ACQUA, I COMUNI NON CONSEGNATARI PRESSANO PER CONSERVARE LE RETI
Rimane ancora irrisolta la questione dei 12 Comuni agrigentini non consegnatari delle reti e impianti. Una vicenda che ha riverberi poco positivi sulla scelta della forma gestionale del servizio idrico agrigentino.
Ci sono 12 Comuni non consegnatari, detti “Comuni ribelli”, che non hanno mai consegnato le reti idriche al gestore ed hanno continuato a gestire il servizio in house. Comuni che, comunque, hanno seguitato a partecipare alle assemblee degli Ato prima e Ati dopo, determinando scelte che hanno inciso pesantemente. Ma soprattutto, la non consegna delle reti e impianti, ha determinato l’aumento dei costi a carico dei Comuni consegnatari.
Non hanno consegnato le reti Aragona, Bivona, Burgio, Cammarata, Cianciana, Joppolo, Menfi, Palma, Sant’Angelo, Santa Elisabetta, Santa
Margherita e Santo Stefano. Questi hanno chiesto all’ATI di beneficiare dell’articolo 147 bis della legge regionale 157/2006 per gestire in proprio reti e fonti. La legge stabilisce che sono fatte salve le gestioni del servizio idrico in forma autonoma esistenti, nei comuni che presentano
contestualmente le seguenti caratteristiche: approvvigionamento idrico a fonti qualitativamente pregiate, sorgenti ricadenti in parchi naturali o aree naturali protette, ovvero in siti individuati come beni paesaggistici ai sensi del Codice dei Beni culturali e del Paesaggio; utilizzo efficiente della risorsa e tutela del corpo idrico.

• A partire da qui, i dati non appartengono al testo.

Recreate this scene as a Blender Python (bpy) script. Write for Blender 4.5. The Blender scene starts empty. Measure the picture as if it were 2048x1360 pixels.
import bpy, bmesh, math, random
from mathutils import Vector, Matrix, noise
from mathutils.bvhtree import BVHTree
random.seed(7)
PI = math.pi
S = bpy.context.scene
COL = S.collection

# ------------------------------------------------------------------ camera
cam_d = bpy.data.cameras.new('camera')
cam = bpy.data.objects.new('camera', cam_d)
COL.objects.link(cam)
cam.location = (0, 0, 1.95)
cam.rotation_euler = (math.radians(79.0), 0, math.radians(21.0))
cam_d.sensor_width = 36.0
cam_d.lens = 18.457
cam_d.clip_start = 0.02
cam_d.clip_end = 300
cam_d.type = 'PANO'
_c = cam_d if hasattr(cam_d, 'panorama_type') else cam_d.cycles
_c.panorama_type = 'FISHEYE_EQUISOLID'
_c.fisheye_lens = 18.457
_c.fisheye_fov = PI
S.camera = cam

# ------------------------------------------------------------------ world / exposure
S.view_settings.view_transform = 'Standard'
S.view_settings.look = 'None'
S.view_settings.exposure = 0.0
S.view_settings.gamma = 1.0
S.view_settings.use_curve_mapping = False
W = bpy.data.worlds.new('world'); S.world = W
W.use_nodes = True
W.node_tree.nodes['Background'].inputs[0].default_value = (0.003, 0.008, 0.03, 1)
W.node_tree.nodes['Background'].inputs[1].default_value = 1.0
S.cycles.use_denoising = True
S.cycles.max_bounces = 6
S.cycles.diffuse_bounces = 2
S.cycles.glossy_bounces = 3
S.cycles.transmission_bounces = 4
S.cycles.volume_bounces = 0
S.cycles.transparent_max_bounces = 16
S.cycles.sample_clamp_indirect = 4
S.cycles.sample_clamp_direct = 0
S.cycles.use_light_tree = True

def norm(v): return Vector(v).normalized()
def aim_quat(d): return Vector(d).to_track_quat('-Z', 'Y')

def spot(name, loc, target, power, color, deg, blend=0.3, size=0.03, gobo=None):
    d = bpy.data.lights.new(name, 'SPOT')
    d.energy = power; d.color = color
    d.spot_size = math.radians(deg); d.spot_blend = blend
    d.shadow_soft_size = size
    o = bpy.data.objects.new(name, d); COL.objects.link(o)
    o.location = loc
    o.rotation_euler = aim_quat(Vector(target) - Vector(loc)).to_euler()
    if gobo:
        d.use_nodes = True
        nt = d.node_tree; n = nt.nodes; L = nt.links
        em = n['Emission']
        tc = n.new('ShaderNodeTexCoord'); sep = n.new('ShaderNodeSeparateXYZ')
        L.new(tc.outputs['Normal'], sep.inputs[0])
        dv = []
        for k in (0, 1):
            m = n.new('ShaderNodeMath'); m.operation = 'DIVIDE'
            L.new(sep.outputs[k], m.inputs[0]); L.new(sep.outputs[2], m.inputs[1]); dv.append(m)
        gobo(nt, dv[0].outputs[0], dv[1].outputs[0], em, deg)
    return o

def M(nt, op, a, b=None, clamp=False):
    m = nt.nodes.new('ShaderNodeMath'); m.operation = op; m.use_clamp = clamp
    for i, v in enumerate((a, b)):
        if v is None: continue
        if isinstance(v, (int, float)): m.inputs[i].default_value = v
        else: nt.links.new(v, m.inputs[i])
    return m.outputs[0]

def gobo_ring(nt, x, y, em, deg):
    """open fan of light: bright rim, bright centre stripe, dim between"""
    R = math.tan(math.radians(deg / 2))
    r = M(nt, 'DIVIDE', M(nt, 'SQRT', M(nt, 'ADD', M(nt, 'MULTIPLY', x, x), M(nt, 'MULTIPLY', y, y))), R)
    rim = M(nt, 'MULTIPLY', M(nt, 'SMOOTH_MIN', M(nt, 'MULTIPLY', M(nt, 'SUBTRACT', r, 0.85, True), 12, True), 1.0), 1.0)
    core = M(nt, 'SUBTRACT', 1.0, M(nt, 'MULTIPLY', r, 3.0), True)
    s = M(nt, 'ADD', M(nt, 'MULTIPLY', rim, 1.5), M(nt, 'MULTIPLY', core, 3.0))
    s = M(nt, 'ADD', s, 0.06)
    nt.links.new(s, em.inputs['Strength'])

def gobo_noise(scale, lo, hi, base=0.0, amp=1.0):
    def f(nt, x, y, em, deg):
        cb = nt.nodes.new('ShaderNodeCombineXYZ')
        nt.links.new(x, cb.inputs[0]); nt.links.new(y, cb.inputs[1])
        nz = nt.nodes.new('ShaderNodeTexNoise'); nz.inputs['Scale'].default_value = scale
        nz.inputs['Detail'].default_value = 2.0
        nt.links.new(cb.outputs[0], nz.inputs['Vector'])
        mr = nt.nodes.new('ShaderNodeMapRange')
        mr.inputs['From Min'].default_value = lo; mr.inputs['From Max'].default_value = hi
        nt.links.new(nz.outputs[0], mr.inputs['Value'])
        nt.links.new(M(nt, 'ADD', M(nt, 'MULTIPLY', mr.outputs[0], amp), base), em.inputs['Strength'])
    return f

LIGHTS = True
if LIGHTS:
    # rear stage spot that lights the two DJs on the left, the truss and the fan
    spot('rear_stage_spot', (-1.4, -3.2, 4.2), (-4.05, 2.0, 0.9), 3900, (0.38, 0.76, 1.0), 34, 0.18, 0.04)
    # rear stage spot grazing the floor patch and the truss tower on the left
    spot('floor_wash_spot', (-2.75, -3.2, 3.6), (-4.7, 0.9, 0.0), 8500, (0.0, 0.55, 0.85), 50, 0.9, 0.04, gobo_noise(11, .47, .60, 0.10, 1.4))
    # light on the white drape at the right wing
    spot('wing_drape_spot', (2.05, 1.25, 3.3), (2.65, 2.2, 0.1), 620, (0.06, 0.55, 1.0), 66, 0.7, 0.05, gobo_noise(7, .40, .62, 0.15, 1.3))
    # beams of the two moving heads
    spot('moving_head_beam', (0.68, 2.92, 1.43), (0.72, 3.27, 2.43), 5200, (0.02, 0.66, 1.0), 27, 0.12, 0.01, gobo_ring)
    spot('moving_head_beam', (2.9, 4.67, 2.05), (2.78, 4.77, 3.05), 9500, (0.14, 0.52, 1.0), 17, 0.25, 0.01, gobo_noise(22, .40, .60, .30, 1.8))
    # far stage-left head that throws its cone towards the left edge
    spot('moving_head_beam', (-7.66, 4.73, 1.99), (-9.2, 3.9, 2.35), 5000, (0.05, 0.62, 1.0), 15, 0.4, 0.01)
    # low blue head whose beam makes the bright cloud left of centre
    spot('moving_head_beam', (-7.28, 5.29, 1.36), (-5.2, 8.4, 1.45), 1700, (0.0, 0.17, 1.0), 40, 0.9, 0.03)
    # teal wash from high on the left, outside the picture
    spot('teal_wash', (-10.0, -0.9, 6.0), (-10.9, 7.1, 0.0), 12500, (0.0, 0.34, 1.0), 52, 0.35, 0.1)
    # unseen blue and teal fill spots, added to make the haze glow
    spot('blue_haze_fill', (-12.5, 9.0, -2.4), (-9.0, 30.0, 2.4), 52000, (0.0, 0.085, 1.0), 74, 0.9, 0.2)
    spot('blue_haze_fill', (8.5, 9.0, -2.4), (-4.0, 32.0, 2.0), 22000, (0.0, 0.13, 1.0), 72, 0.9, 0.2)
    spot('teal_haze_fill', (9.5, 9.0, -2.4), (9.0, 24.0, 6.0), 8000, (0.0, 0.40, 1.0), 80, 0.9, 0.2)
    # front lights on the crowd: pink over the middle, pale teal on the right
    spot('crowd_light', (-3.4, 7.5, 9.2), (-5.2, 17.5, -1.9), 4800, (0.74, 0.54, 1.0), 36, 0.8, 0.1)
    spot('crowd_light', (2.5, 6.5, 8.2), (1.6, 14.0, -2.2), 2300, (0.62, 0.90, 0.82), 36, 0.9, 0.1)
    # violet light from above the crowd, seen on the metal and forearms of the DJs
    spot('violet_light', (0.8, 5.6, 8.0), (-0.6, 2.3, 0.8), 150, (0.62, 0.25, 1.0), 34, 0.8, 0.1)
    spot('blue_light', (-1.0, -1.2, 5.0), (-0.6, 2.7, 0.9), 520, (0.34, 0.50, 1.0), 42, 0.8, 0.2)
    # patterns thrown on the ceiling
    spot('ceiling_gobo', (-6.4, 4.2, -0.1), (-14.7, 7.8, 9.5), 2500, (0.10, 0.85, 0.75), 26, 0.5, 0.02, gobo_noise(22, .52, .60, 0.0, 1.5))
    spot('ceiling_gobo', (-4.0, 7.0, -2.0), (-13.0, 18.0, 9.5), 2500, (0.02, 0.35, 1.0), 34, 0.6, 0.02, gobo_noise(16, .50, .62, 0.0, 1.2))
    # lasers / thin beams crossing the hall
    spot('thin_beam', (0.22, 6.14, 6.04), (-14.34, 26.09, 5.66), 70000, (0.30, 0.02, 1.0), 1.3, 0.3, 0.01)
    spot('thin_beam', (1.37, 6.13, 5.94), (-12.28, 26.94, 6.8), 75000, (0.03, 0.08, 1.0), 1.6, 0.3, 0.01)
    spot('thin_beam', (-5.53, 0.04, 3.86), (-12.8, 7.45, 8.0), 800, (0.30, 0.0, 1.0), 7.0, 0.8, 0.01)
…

Ma, in buona sostanza, quelli che potranno gestire in house il servizio sarebbero non più di tre. L’ATI, però, fa melina e sta valutando la possibilità di votare una sorta di deroga temporanea per consentire a questi Comuni di rientrare su temi come l’efficienza del sistema di depurazione o il pagamento a tariffa piuttosto che forfettario.
Intanto, l’ATI sta esaminando le istanze presentate dai Comuni non consegnatari. In ogni caso, quei Comuni che dovessero rientrare nelle caratteristiche per una gestione in house, gestirebbero gli impianti ma non le risorse. Insomma, l’acqua del territorio agrigentino è di tutti, comprese le fonti. Anche questo significa acqua pubblica.